REQUIRED WORK - Tell how many lines in the data below hold the string "were"; give nothing but the number.

------------

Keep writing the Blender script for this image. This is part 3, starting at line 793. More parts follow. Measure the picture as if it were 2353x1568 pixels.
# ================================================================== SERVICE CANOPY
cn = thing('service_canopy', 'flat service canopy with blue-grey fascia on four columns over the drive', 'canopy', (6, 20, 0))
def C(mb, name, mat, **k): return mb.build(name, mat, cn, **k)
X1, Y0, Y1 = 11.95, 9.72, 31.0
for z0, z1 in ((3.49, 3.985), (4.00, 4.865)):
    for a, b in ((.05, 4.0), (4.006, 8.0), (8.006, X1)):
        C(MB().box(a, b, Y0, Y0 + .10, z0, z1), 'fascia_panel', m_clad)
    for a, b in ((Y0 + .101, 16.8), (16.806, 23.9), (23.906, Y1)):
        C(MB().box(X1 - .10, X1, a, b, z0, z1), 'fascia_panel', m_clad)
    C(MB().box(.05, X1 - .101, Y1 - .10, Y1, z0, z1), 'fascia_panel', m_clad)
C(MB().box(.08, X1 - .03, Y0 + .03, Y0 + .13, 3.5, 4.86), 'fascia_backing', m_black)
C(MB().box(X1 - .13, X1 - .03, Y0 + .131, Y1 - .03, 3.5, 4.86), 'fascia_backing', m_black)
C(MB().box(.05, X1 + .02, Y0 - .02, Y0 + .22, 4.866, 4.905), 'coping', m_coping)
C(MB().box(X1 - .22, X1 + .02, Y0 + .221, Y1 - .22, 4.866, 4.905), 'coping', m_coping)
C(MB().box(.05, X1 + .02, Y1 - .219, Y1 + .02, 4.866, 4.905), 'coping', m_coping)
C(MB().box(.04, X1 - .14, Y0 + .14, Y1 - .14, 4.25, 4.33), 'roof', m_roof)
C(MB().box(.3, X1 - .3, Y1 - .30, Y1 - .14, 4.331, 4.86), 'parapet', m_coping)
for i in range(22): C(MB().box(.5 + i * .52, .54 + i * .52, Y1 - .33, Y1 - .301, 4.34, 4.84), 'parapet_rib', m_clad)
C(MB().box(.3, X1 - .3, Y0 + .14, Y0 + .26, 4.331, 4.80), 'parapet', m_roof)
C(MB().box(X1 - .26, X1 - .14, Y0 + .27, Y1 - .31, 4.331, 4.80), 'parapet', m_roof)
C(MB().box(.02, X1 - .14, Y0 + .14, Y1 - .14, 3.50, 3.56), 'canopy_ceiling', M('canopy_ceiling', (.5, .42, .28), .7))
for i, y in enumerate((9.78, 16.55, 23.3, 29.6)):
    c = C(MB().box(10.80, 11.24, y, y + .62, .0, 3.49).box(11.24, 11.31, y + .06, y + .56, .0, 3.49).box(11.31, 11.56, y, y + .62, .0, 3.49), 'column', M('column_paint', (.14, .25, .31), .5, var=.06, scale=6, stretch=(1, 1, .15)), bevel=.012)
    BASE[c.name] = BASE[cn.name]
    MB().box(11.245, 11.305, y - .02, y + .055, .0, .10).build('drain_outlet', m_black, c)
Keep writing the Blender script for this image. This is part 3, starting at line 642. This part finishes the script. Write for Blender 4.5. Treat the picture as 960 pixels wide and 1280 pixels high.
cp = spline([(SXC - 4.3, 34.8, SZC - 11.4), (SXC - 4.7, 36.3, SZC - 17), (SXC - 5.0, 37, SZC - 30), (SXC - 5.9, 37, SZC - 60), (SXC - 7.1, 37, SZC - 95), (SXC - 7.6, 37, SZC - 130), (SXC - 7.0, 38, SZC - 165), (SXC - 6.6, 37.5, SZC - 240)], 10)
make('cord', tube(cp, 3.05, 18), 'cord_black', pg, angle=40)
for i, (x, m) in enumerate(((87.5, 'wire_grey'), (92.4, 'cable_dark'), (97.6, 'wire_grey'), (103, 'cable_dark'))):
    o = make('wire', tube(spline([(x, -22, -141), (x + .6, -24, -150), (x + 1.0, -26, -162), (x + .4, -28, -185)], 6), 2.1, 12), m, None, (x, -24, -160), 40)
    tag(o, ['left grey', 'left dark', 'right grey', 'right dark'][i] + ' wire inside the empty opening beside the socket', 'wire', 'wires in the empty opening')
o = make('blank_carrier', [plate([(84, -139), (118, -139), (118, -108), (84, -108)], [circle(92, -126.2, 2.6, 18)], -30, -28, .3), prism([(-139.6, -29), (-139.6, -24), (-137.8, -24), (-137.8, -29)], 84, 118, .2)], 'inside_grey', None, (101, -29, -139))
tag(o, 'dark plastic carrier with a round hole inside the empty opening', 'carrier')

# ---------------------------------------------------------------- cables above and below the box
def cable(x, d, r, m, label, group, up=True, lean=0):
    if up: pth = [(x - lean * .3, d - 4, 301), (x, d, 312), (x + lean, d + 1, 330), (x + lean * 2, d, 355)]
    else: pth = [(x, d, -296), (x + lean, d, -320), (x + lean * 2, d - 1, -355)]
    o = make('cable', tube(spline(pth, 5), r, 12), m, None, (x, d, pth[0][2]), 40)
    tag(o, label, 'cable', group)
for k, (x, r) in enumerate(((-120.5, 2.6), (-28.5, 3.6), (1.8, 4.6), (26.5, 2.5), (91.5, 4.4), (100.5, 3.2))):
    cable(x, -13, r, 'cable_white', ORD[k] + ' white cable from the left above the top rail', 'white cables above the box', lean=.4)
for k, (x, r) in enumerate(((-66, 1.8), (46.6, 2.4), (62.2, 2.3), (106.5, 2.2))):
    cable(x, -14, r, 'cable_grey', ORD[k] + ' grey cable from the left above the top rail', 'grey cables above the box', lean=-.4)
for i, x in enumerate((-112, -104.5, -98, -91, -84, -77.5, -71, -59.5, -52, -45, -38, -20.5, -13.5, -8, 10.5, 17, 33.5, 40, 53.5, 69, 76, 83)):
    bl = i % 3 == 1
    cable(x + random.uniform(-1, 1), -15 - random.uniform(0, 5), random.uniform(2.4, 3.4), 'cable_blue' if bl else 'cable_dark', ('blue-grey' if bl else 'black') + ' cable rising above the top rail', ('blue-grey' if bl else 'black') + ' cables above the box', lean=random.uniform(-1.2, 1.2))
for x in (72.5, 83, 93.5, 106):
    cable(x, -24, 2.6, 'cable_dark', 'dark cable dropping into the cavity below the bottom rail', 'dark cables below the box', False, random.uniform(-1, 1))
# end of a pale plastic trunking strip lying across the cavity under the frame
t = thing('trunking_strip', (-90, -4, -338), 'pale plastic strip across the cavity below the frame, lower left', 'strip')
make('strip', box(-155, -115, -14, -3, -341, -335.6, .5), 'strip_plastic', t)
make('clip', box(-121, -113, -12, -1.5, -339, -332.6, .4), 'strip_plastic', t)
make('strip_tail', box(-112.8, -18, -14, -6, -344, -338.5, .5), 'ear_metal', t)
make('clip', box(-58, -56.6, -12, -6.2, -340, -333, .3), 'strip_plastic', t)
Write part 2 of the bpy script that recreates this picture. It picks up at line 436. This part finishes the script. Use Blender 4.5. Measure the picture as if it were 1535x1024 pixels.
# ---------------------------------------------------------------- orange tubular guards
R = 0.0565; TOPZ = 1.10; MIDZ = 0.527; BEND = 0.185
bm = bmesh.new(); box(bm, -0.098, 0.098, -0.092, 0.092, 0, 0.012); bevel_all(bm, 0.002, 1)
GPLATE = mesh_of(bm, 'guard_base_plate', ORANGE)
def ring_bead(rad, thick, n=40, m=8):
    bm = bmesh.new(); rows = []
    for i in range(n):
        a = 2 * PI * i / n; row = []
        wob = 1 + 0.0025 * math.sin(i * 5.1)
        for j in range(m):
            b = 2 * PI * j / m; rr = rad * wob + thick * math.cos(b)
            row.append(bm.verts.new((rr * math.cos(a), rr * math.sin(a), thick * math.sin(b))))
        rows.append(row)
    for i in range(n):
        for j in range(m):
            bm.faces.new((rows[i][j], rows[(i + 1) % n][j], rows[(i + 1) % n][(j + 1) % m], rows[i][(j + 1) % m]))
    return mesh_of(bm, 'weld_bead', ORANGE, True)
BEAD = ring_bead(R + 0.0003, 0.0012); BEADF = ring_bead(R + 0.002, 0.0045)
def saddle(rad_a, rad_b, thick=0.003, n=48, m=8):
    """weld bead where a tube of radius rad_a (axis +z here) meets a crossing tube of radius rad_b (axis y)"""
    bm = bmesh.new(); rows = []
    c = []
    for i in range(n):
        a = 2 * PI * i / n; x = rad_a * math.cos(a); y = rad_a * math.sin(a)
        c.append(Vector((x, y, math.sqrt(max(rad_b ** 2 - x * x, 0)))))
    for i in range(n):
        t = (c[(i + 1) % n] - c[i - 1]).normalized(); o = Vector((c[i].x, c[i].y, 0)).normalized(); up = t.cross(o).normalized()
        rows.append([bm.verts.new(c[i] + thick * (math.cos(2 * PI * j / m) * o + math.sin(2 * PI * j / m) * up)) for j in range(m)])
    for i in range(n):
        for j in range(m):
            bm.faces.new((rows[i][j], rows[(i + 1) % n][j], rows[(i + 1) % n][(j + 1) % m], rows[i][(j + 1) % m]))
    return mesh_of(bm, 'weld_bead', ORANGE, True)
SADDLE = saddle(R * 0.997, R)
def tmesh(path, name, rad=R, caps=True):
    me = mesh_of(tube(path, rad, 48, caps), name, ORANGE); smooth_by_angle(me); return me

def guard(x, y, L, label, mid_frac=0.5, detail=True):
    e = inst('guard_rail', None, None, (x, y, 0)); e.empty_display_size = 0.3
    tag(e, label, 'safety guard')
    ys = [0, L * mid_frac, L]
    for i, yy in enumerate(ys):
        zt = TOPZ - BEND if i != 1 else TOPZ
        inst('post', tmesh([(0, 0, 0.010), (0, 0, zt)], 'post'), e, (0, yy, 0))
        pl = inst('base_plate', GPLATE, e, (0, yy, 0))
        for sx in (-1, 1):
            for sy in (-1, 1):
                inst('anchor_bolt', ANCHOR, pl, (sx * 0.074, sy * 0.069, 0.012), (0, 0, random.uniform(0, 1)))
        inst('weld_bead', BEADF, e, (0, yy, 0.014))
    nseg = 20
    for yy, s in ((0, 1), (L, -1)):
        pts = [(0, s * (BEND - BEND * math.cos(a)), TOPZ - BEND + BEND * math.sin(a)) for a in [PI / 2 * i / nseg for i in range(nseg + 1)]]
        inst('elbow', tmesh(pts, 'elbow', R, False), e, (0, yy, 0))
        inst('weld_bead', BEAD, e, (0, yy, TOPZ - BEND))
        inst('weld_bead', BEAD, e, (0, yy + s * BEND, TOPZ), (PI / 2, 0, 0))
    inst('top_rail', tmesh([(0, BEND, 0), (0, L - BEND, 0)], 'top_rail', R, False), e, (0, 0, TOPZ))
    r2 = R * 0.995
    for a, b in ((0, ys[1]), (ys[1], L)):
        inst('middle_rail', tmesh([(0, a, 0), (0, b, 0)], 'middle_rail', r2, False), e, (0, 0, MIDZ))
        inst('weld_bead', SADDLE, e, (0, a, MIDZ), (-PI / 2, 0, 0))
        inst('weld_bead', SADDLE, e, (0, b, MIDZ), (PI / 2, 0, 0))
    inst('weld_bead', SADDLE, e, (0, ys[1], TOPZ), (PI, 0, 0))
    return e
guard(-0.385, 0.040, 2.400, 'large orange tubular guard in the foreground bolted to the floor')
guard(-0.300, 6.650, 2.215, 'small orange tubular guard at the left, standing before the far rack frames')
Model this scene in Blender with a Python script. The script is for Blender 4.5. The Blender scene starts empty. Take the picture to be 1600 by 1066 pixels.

------------

RESPONSE TO THIS EXERCISE - 2